Thursday, February 26, 2009

Advice for young professors of public policy 

The conclusion first: When you speak before a legislative body, don't be cute with your presentation.

Yesterday a young assistant professor of mechanical engineering at the University of Minnesota goes before a state senate committee meeting to argue for a bill that, inter alia, would set goals for the state to lower greenhouse gases by "reduc[ing] the number and length of vehicle trips" and by changing "development patterns". (Among other things, the bill proposes to have a 15% reduction in the number of vehicle miles traveled in Minnesota by 2025, and directs Met Council to come up with a plan to reduce driving in the Twin Cities to 1990 levels. Not a good bill if you favor commerce and markets, but that's another point.)

The professor favors this bill, and is brought in (I assume by its supporters) to testify. The StarTribune describes what happened when he spoke:
Dr. Julian Marshall of the University of Minnesota displayed a digital slide containing two versions of the historic ad.

The original ad is an illustration of a man driving a convertible and bears the slogan "When you ride ALONE, you ride with Hitler! Join a car-sharing club TODAY!" -- the idea being that a failure to conserve resources was aiding the German dictator, who was shown riding in the passenger seat.

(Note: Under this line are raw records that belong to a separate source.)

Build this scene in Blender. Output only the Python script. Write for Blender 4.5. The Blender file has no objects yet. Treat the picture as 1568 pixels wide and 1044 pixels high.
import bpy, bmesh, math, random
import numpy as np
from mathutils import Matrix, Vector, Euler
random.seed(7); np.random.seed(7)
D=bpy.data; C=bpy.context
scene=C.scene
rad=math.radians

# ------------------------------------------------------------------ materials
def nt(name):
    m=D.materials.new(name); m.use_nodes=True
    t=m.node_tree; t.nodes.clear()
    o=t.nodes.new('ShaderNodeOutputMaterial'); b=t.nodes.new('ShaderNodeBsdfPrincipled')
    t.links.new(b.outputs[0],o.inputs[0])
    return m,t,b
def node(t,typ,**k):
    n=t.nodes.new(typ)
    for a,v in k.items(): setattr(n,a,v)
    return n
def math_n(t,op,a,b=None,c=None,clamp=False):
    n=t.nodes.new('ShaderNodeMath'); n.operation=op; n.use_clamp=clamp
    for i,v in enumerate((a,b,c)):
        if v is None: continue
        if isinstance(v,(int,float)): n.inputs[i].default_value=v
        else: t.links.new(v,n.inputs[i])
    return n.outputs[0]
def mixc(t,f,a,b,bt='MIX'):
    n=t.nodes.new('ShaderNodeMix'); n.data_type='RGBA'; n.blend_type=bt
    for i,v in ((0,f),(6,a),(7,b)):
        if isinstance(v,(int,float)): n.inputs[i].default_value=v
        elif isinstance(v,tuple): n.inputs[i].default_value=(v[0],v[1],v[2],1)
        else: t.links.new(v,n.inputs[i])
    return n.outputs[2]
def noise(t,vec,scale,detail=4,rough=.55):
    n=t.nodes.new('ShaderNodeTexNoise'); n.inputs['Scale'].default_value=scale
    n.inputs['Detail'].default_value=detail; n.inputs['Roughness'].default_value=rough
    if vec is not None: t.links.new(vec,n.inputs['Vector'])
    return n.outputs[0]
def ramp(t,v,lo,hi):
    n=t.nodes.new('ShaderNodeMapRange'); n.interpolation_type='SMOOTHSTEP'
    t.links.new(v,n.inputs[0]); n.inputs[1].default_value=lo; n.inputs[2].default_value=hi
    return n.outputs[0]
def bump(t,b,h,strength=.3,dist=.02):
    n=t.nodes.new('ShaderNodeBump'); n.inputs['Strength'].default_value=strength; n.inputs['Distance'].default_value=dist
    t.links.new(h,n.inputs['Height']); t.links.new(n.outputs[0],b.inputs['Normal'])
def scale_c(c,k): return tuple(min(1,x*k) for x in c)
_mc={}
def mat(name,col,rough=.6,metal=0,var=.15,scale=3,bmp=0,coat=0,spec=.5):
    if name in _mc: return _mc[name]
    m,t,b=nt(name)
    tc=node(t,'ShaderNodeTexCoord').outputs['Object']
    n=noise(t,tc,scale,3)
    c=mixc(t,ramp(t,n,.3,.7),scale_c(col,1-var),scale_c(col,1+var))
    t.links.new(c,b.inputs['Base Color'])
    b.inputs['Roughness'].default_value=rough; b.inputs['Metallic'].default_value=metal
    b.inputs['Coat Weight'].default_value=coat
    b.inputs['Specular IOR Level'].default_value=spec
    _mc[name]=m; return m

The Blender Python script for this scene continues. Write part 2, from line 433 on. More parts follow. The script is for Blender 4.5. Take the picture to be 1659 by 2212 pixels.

The parody replaced Hitler with Osama bin Laden, a reference to oil-producing countries with ties to terrorism. It came from the cover of a 2002 book by the comedian Bill Maher, which was titled, "When You Ride Alone, You Ride with bin Laden: What the Government Should Be Telling Us to Help Fight the War on Terrorism."

"It's no secret that money spent on gasoline goes to places that are not very happy with us," Marshall said. "The issues we're talking about are all interconnected -- climate change, transportation, energy, geopolitics, climate security, energy security."
The STrib link contains the posters. You can also watch his introduction, and the reaction of Senators Dick Day and Juliann Ortman, here:
It's a classic rookie mistake. That slide is a slide that you'd certainly use in a classroom: It's provocative; using Bill Maher makes you seem cool to students; it challenges those who disagree with you to provoke a discussion. In a classroom, those are fine goals (assuming you use the provocation of the students to get them to engage your subject matter rather than as an opportunity to disrespect them. That's been known to happen, but there's no evidence that's an issue with this young man.) But a legislative hearing is not a classroom. I've done a couple of those, and you have to be very sensitive to not give the other side of your issue an opening. The young professor risked being stopped before he could get past the first slide (the chair of the committee has to permit him to continue, as you see at the end of the video.)

If you are from a school of public policy, or work generally in public policy, you should know that, or get advice from a senior faculty member who's learned it. But again, this young fellow is in a department of mechanical engineering. Not exactly a breeding ground for public policy wonks. Who put this fellow on the list to provide testimony? Did he? Or did one of the bill's authors? If the latter, it's their mistake for putting him in harm's way.

There's a time and a place for cute, a time and place for provocation. But that place is not a Senate hearing. Hope he learns his lesson.